┌──

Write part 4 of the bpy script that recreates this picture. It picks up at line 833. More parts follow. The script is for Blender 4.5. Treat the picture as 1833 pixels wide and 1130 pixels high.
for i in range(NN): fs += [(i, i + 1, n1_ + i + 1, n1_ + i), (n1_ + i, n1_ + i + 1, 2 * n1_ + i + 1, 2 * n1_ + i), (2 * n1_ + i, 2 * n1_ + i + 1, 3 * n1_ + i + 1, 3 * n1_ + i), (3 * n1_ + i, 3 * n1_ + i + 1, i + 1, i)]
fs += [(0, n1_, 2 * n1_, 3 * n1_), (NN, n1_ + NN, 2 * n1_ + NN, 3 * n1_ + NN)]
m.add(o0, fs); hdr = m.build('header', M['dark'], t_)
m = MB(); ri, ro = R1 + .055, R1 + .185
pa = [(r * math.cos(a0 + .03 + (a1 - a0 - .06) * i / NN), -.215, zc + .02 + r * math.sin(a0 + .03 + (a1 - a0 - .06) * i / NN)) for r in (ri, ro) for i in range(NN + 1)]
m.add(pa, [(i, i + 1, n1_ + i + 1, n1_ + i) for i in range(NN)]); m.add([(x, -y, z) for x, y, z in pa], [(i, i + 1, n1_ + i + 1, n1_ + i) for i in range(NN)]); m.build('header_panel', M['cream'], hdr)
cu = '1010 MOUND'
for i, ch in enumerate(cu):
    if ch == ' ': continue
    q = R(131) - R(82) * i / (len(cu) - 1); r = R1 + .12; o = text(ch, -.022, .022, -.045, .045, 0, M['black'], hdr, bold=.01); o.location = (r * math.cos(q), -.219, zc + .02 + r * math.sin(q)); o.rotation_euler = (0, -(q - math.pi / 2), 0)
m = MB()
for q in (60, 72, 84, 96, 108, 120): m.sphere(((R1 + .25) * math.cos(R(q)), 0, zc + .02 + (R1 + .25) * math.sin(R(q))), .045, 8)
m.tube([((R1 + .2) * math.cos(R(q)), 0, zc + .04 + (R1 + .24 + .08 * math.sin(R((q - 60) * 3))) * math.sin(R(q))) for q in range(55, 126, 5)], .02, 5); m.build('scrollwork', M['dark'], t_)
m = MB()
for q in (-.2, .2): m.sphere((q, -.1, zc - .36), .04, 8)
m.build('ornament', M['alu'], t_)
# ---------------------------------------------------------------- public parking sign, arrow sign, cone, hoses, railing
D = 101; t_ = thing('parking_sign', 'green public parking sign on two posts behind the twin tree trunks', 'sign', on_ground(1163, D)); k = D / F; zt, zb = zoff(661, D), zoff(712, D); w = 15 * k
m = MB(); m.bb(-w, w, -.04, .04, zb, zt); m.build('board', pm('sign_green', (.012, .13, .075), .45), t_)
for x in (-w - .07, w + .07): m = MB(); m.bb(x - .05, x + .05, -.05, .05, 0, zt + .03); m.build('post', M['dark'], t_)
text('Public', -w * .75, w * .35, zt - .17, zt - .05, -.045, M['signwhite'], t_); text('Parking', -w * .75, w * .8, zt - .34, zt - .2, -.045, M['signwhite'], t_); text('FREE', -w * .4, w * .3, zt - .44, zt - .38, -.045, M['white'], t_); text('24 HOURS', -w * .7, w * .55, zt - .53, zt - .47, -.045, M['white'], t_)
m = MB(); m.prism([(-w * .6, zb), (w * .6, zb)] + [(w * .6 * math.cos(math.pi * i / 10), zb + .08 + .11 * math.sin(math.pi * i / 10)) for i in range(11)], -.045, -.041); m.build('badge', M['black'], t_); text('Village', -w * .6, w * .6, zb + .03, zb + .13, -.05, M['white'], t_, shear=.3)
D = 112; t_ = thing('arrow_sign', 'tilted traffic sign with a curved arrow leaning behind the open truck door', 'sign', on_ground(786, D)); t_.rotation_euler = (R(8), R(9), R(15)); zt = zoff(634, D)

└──

REQUIRED WORK
Reproduce the data shown above exactly.

REPLY
Write part 4 of the bpy script that recreates this picture. It picks up at line 833. More parts follow. The script is for Blender 4.5. Treat the picture as 1833 pixels wide and 1130 pixels high.
for i in range(NN): fs += [(i, i + 1, n1_ + i + 1, n1_ + i), (n1_ + i, n1_ + i + 1, 2 * n1_ + i + 1, 2 * n1_ + i), (2 * n1_ + i, 2 * n1_ + i + 1, 3 * n1_ + i + 1, 3 * n1_ + i), (3 * n1_ + i, 3 * n1_ + i + 1, i + 1, i)]
fs += [(0, n1_, 2 * n1_, 3 * n1_), (NN, n1_ + NN, 2 * n1_ + NN, 3 * n1_ + NN)]
m.add(o0, fs); hdr = m.build('header', M['dark'], t_)
m = MB(); ri, ro = R1 + .055, R1 + .185
pa = [(r * math.cos(a0 + .03 + (a1 - a0 - .06) * i / NN), -.215, zc + .02 + r * math.sin(a0 + .03 + (a1 - a0 - .06) * i / NN)) for r in (ri, ro) for i in range(NN + 1)]
m.add(pa, [(i, i + 1, n1_ + i + 1, n1_ + i) for i in range(NN)]); m.add([(x, -y, z) for x, y, z in pa], [(i, i + 1, n1_ + i + 1, n1_ + i) for i in range(NN)]); m.build('header_panel', M['cream'], hdr)
cu = '1010 MOUND'
for i, ch in enumerate(cu):
    if ch == ' ': continue
    q = R(131) - R(82) * i / (len(cu) - 1); r = R1 + .12; o = text(ch, -.022, .022, -.045, .045, 0, M['black'], hdr, bold=.01); o.location = (r * math.cos(q), -.219, zc + .02 + r * math.sin(q)); o.rotation_euler = (0, -(q - math.pi / 2), 0)
m = MB()
for q in (60, 72, 84, 96, 108, 120): m.sphere(((R1 + .25) * math.cos(R(q)), 0, zc + .02 + (R1 + .25) * math.sin(R(q))), .045, 8)
m.tube([((R1 + .2) * math.cos(R(q)), 0, zc + .04 + (R1 + .24 + .08 * math.sin(R((q - 60) * 3))) * math.sin(R(q))) for q in range(55, 126, 5)], .02, 5); m.build('scrollwork', M['dark'], t_)
m = MB()
for q in (-.2, .2): m.sphere((q, -.1, zc - .36), .04, 8)
m.build('ornament', M['alu'], t_)
# ---------------------------------------------------------------- public parking sign, arrow sign, cone, hoses, railing
D = 101; t_ = thing('parking_sign', 'green public parking sign on two posts behind the twin tree trunks', 'sign', on_ground(1163, D)); k = D / F; zt, zb = zoff(661, D), zoff(712, D); w = 15 * k
m = MB(); m.bb(-w, w, -.04, .04, zb, zt); m.build('board', pm('sign_green', (.012, .13, .075), .45), t_)
for x in (-w - .07, w + .07): m = MB(); m.bb(x - .05, x + .05, -.05, .05, 0, zt + .03); m.build('post', M['dark'], t_)
text('Public', -w * .75, w * .35, zt - .17, zt - .05, -.045, M['signwhite'], t_); text('Parking', -w * .75, w * .8, zt - .34, zt - .2, -.045, M['signwhite'], t_); text('FREE', -w * .4, w * .3, zt - .44, zt - .38, -.045, M['white'], t_); text('24 HOURS', -w * .7, w * .55, zt - .53, zt - .47, -.045, M['white'], t_)
m = MB(); m.prism([(-w * .6, zb), (w * .6, zb)] + [(w * .6 * math.cos(math.pi * i / 10), zb + .08 + .11 * math.sin(math.pi * i / 10)) for i in range(11)], -.045, -.041); m.build('badge', M['black'], t_); text('Village', -w * .6, w * .6, zb + .03, zb + .13, -.05, M['white'], t_, shear=.3)
D = 112; t_ = thing('arrow_sign', 'tilted traffic sign with a curved arrow leaning behind the open truck door', 'sign', on_ground(786, D)); t_.rotation_euler = (R(8), R(9), R(15)); zt = zoff(634, D)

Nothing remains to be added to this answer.